When Words Aren't Enough
It is hard to convey my sense of shock, grief, and anger this morning. Charlie Kirk was a decent guy, a family man, brutally murdered doing what he loved doing. And what was that?
He talked to people, argued with them, so that the ideas he had could be held up to scrutiny. He invited debate and always seemed to be respectful - even in the face of hostility.
What he represented to me was a living embodiment of how this should be done.
He was very good at it - and for the ‘left’, perhaps too good at it.
There were many who disagreed with him - and that’s fine. That was fine for Charlie Kirk too. All he wanted was to thrash it out. If his ideas were wrong, all you had to do was to argue your case with better ideas, better thinking.
In times like these people often tell us that we shouldn’t make political capital out of such a tragedy - and yet this was a political assassination of someone they could not control or silence in any other way.
And who are ‘they’?
‘They’ are the people who for the last couple of decades have essentially controlled the ‘narrative’. The people who have ramped up emotionality to extreme levels. The people who tell you that words are ‘violence’, that people are fascists and bigots and racists. The people who eschew debate on the flimsiest of pretexts such as not platforming ‘hateful’ views. In reality we all know why they attempt to throttle debate - it’s because they cannot win those debates. And they know it. If they had confidence in their words, confidence in the intellectual superiority of their arguments and positions, why would they not demonstrate that?
Yet time and time and time and time again we have seen the methodology in action. How many more examples of it do we need by now? The immediate attempt to shut down a debate, to control the narrative, by what is, essentially, name-calling.
In the US, because of Trump’s win, the power they once had to do that has lessened. This is for me, in a nutshell, why I thought it so important for both the US and the world that Trump won in 2024. It’s because Trump represented a different culture - and for too long we had been under the control of a very different kind of culture in which certain ideas were verboten - and I use that word with all its connotations deliberately.
All else follows from the culture that is dominant. We haven’t quite caught up with that culture shift here in the UK being still in the grip of the ‘left’ in its modern and twisted form, but we will, and there are signs it is happening. The institutions, now almost wholly dominated by the ‘left’, are losing their moral legitimacy - which was only a false and manufactured legitimacy anyway, because they lost any intellectual legitimacy, and replaced it with only emotion. Their ‘moral’ legitimacy, such as it was, was only a mantle they claimed for themselves, but we could all see how false and manufactured it was.
This, then, is what I think Charlie Kirk represented, and represented so well. A return to intellectual honesty, a rejection of purely emotional arguments. All the ‘left’ needed to do to lessen his influence, to put a damper on his popularity, was to meet him on his own terms and to demonstrate, publicly, that he was wrong.

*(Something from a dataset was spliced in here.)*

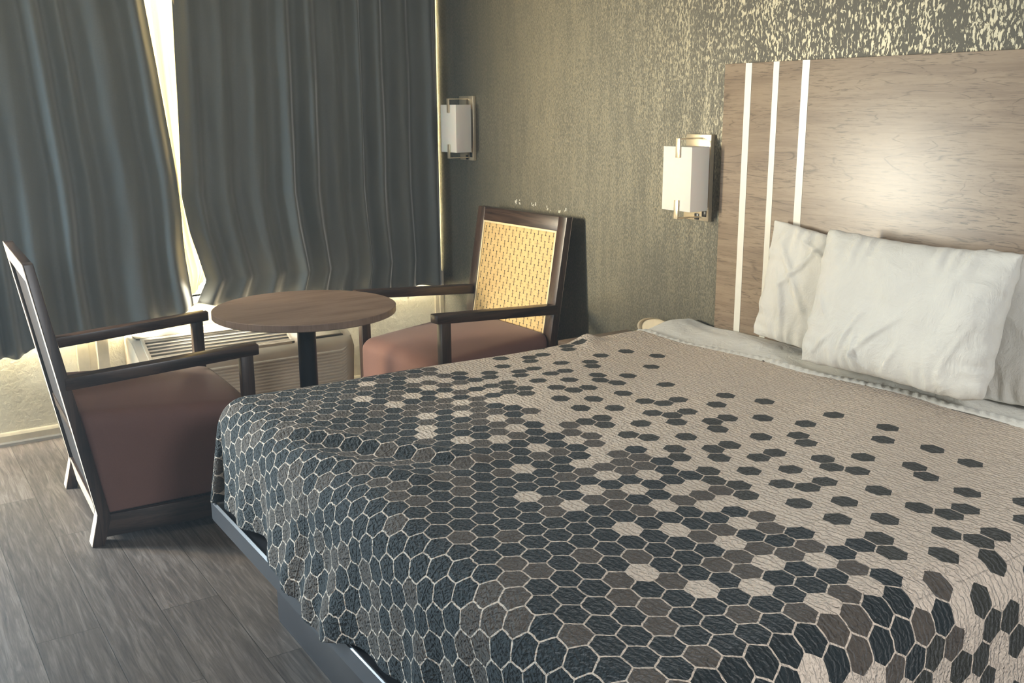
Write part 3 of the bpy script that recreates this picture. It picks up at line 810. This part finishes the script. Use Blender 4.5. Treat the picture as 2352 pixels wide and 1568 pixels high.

This they could not do. In the fevered emotionality that they created as the way society should operate they never had an answer except violence of some form or another. They never had any intellectual answers. Emotions were all they ever had. Violence, suppression, scolding, authoritarian censorship, are the only answers they’ve ever given us. Tyranny, in other words.
Many of us are grieving today - none of us as deeply or painfully as his family. His kids have lost their father, his wife her husband. Words will never be enough to heal those wounds.

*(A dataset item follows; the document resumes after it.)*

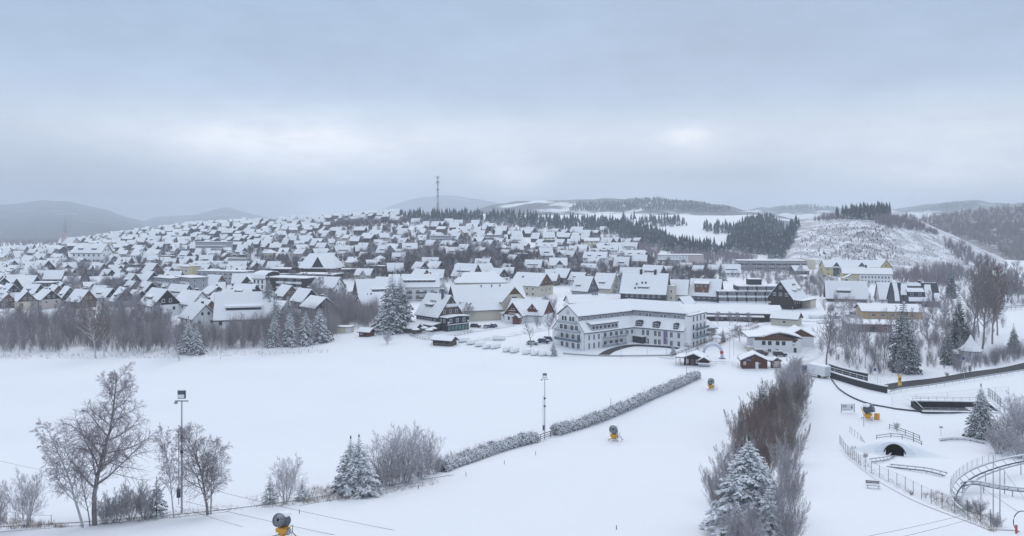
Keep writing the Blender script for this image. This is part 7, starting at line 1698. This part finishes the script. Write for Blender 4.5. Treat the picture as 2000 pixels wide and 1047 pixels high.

And to the left, particularly those sick and twisted individuals who are celebrating the death of Charlie Kirk, we see you. Your words weren’t enough and so you have to support murder. We see you - we know the true quality of your hearts now - and we know your fake morality and fake tolerance and fake empathy for what it truly is.
I do not wish the same fate as Charlie Kirk’s upon you, even though I utterly despise you. No, I wish that his death represents a turning point where you sink into the irrelevance you so richly deserve.
Charlie Kirk’s legacy will endure. Yours will not.


Perfect. I can count on one hand the number of times I've got down on my knees to pray for a positive outcome of something and last night was one of them. I'm so sad.
"... we shouldn’t make political capital out of such a tragedy..."
Have you ever asked "them" why? Do it, the answer will be edifying in the extreme, and equally infuriating.
I'll drop a clue: it's the same answer, formulated differently, that teachers give when explaining why victims of bullying/assault/harassment shouldn't defend themselves or take justice on their tormentor.
Because if you're in a game of power politics, and you can convince the opposing sides that them doing and saying to you, what you're doing to them is wrongbadevil, then you and your opposition will be working towards the same end goal: your victory.
And I hate it is so, but my emotions won't change reality.